## To do
Each line from the start of the records through the line containing "V_, f = leaf_quads(P, size, rg);" is to be transcribed exactly, and no other line is to be included.

## Data to process
— begin —

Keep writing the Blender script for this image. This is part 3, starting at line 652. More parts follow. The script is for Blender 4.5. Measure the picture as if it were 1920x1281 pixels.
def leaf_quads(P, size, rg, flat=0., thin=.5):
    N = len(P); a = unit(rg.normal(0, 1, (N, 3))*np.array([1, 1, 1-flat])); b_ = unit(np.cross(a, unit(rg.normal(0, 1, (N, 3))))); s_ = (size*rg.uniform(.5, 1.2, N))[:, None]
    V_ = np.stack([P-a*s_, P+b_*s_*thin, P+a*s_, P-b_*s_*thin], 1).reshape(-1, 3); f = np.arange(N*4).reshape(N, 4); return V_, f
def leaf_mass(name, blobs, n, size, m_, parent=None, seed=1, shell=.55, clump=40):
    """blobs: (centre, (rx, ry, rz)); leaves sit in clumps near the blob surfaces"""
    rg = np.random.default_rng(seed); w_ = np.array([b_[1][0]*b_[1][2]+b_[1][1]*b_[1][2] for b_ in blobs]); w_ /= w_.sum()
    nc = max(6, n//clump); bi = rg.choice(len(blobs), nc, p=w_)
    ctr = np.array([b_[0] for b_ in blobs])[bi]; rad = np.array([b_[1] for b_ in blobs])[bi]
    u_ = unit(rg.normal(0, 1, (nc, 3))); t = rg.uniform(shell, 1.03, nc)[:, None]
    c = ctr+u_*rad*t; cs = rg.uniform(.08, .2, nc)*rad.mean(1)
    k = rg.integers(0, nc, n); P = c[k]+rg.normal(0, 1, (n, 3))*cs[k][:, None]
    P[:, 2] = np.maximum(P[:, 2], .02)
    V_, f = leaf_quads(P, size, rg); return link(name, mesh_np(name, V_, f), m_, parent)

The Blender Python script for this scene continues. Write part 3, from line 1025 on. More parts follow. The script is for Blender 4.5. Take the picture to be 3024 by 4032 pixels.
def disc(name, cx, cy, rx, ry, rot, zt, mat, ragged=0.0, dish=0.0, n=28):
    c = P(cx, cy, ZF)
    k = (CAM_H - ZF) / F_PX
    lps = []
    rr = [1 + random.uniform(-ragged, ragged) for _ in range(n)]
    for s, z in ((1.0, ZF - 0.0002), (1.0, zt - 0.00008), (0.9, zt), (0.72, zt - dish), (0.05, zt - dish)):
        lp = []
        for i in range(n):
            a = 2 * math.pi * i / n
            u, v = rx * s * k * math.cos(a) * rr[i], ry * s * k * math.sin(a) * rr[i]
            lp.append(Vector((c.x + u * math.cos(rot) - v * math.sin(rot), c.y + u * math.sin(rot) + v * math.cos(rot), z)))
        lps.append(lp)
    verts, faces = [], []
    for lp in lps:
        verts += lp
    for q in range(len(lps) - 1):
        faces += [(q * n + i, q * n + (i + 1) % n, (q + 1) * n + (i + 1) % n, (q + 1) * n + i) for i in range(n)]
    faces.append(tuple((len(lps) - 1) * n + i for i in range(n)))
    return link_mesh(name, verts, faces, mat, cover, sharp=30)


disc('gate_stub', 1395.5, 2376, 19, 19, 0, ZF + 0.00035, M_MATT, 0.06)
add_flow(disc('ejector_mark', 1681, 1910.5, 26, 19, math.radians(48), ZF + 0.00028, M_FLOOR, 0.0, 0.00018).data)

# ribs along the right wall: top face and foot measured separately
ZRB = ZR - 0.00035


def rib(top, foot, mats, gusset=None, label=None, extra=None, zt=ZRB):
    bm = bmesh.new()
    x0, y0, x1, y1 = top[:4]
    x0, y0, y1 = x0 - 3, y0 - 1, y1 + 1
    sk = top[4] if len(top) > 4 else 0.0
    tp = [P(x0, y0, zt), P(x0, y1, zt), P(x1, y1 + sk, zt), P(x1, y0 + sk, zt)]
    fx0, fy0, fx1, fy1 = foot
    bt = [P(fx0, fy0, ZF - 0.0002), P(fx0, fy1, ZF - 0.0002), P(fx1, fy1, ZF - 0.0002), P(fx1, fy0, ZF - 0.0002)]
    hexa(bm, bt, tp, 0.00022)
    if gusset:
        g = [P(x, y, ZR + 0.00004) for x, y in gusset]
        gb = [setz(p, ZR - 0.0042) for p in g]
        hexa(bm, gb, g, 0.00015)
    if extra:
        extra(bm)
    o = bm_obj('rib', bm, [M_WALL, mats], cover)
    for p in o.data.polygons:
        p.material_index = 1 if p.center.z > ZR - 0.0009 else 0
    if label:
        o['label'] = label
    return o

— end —

## Final result
Keep writing the Blender script for this image. This is part 3, starting at line 652. More parts follow. The script is for Blender 4.5. Measure the picture as if it were 1920x1281 pixels.
def leaf_quads(P, size, rg, flat=0., thin=.5):
    N = len(P); a = unit(rg.normal(0, 1, (N, 3))*np.array([1, 1, 1-flat])); b_ = unit(np.cross(a, unit(rg.normal(0, 1, (N, 3))))); s_ = (size*rg.uniform(.5, 1.2, N))[:, None]
    V_ = np.stack([P-a*s_, P+b_*s_*thin, P+a*s_, P-b_*s_*thin], 1).reshape(-1, 3); f = np.arange(N*4).reshape(N, 4); return V_, f
def leaf_mass(name, blobs, n, size, m_, parent=None, seed=1, shell=.55, clump=40):
    """blobs: (centre, (rx, ry, rz)); leaves sit in clumps near the blob surfaces"""
    rg = np.random.default_rng(seed); w_ = np.array([b_[1][0]*b_[1][2]+b_[1][1]*b_[1][2] for b_ in blobs]); w_ /= w_.sum()
    nc = max(6, n//clump); bi = rg.choice(len(blobs), nc, p=w_)
    ctr = np.array([b_[0] for b_ in blobs])[bi]; rad = np.array([b_[1] for b_ in blobs])[bi]
    u_ = unit(rg.normal(0, 1, (nc, 3))); t = rg.uniform(shell, 1.03, nc)[:, None]
    c = ctr+u_*rad*t; cs = rg.uniform(.08, .2, nc)*rad.mean(1)
    k = rg.integers(0, nc, n); P = c[k]+rg.normal(0, 1, (n, 3))*cs[k][:, None]
    P[:, 2] = np.maximum(P[:, 2], .02)
    V_, f = leaf_quads(P, size, rg); return link(name, mesh_np(name, V_, f), m_, parent)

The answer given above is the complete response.